-- START Available data --

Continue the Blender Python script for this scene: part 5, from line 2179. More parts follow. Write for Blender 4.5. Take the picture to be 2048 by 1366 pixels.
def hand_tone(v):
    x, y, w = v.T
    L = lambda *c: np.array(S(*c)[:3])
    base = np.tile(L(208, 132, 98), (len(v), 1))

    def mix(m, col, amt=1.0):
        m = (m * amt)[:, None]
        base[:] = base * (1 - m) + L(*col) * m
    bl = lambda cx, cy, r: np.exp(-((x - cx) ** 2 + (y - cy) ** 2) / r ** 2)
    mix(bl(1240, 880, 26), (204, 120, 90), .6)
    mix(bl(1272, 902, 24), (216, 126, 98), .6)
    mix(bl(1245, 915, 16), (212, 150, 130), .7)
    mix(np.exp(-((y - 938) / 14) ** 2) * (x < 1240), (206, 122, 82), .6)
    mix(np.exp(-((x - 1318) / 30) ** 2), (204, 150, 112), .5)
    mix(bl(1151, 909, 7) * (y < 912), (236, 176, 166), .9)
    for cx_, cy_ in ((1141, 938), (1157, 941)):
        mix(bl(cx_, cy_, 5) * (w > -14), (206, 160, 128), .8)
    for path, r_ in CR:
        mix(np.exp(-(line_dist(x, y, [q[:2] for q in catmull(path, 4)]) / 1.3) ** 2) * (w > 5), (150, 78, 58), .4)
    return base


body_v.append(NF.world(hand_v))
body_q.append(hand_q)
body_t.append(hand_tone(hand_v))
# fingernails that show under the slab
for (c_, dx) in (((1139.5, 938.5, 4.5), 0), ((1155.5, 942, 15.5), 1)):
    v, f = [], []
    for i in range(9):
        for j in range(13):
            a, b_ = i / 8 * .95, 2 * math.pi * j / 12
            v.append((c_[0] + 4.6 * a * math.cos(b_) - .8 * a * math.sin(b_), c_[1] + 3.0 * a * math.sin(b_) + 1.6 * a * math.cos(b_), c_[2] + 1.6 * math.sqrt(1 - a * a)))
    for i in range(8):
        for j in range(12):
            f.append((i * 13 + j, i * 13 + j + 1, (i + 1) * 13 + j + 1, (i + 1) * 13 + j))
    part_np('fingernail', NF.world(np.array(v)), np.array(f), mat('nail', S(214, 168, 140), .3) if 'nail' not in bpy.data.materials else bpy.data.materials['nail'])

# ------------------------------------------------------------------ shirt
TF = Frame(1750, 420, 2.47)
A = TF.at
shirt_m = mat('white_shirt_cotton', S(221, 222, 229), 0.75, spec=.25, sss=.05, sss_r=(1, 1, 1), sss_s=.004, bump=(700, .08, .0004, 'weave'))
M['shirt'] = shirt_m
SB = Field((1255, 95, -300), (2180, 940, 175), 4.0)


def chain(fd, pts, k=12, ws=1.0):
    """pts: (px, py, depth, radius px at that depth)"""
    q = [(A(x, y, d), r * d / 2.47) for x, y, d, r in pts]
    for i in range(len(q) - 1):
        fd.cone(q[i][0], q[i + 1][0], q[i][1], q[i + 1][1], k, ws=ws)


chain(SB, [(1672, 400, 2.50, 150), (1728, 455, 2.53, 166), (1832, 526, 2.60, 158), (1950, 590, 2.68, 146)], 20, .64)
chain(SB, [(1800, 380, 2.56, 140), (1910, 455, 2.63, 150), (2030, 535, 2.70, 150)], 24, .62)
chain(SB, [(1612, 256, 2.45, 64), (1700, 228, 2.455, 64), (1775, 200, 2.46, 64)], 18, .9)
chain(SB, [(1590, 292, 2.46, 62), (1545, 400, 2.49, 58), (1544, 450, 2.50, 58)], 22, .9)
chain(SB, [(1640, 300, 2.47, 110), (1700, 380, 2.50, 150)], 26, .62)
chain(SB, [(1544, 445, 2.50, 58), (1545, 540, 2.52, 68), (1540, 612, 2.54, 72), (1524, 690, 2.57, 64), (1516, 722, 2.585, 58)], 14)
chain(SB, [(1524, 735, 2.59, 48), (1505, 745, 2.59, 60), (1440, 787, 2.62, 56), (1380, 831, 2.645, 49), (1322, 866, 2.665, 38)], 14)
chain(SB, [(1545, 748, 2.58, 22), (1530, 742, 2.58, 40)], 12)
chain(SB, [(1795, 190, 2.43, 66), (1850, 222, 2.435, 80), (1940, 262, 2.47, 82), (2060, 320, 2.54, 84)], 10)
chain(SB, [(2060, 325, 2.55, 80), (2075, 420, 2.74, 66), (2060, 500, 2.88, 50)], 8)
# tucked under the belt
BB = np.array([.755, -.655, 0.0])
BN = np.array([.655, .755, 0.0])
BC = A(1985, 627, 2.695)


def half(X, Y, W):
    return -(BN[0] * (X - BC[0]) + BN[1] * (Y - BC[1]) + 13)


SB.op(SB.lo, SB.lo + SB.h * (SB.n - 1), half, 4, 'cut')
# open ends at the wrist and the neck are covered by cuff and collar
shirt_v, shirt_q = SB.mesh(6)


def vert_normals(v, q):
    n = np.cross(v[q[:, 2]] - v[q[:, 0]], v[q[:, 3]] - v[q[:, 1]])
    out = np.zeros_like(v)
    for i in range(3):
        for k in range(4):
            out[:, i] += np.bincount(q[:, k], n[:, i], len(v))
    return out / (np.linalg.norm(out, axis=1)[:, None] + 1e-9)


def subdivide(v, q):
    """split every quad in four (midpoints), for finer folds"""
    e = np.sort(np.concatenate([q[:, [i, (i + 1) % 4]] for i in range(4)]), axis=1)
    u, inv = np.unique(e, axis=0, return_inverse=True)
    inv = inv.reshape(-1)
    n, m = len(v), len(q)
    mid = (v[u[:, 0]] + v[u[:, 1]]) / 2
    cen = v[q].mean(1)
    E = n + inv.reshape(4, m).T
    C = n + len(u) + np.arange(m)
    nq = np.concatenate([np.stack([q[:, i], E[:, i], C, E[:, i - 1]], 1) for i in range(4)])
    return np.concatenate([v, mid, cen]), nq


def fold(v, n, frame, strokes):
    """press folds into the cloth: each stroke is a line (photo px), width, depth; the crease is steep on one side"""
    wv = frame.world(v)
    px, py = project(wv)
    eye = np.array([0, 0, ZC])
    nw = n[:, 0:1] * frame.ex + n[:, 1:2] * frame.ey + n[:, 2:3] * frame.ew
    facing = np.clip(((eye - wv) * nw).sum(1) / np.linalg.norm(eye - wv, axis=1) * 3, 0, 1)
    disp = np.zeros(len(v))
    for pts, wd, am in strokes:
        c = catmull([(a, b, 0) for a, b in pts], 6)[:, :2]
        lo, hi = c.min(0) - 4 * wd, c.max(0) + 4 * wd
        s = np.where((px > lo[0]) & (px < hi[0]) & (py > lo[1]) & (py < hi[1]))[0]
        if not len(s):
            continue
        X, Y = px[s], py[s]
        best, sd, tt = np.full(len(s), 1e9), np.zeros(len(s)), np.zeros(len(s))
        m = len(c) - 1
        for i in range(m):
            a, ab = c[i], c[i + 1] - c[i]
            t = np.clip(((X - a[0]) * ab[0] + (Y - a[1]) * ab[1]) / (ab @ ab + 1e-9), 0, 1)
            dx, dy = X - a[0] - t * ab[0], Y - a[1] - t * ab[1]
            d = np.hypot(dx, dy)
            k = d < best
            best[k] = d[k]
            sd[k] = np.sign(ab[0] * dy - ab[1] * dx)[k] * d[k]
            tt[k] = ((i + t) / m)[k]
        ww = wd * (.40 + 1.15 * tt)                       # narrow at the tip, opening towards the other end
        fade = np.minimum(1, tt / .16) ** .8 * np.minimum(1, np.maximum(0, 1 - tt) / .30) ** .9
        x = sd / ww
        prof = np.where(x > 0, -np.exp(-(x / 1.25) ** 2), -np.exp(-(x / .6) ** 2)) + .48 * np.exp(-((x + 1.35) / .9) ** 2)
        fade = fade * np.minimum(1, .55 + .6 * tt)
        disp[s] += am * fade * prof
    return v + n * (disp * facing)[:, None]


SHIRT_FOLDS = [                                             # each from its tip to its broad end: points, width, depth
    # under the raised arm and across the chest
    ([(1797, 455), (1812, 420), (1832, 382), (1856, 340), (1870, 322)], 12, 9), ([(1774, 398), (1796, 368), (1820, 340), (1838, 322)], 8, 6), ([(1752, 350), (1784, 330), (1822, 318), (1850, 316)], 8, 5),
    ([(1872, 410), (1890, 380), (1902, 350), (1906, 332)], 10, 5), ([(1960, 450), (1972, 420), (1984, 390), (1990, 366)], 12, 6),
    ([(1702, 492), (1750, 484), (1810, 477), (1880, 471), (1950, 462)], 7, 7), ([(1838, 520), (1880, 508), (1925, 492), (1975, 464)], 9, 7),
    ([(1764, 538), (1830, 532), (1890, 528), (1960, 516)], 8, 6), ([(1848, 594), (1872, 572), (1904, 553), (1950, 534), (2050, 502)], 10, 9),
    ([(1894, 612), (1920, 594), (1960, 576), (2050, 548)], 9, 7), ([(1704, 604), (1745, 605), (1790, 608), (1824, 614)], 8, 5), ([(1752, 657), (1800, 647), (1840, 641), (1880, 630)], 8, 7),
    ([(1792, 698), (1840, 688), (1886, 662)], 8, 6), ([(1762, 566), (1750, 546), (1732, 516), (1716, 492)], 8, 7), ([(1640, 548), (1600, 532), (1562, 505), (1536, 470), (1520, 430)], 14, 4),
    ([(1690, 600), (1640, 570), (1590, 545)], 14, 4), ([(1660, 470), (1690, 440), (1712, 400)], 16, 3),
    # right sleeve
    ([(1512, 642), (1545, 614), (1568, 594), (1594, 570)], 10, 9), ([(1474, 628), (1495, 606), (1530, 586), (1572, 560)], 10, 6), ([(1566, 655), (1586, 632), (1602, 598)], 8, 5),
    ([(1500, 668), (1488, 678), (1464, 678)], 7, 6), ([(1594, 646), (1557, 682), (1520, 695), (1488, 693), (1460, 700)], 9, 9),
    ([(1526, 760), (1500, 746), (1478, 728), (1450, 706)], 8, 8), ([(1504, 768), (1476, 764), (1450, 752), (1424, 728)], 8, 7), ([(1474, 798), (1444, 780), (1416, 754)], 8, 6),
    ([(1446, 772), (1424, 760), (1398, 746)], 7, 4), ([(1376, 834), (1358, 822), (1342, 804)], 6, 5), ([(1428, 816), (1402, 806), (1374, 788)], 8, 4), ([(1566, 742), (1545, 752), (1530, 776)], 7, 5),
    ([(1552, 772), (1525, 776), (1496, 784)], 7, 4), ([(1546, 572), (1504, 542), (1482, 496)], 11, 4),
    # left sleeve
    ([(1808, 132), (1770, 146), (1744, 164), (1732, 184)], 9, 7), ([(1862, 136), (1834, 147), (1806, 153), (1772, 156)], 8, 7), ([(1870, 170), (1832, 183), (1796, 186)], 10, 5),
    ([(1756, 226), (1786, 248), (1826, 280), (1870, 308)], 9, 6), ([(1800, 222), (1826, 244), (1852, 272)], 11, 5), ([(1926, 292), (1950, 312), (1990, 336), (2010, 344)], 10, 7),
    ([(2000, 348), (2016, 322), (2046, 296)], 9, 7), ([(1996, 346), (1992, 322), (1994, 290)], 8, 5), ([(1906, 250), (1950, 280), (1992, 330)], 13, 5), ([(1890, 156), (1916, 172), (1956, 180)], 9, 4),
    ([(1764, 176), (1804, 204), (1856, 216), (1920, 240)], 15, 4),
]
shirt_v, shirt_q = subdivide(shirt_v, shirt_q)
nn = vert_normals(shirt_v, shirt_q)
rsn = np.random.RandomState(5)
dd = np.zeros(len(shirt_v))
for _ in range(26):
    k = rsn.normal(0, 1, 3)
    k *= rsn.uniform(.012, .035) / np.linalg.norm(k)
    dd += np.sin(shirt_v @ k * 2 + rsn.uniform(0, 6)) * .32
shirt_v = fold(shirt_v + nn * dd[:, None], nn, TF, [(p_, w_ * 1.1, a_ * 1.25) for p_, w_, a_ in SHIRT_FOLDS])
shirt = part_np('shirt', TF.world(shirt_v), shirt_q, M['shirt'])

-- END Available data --

■ **Task objective**:
Start with the line that contains "mix(bl(1240, 880, 26), (204, 120, 90), .6)" and end with the line that contains "return base"; give those lines again exactly, and no others.

■ **In response**:
    mix(bl(1240, 880, 26), (204, 120, 90), .6)
    mix(bl(1272, 902, 24), (216, 126, 98), .6)
    mix(bl(1245, 915, 16), (212, 150, 130), .7)
    mix(np.exp(-((y - 938) / 14) ** 2) * (x < 1240), (206, 122, 82), .6)
    mix(np.exp(-((x - 1318) / 30) ** 2), (204, 150, 112), .5)
    mix(bl(1151, 909, 7) * (y < 912), (236, 176, 166), .9)
    for cx_, cy_ in ((1141, 938), (1157, 941)):
        mix(bl(cx_, cy_, 5) * (w > -14), (206, 160, 128), .8)
    for path, r_ in CR:
        mix(np.exp(-(line_dist(x, y, [q[:2] for q in catmull(path, 4)]) / 1.3) ** 2) * (w > 5), (150, 78, 58), .4)
    return base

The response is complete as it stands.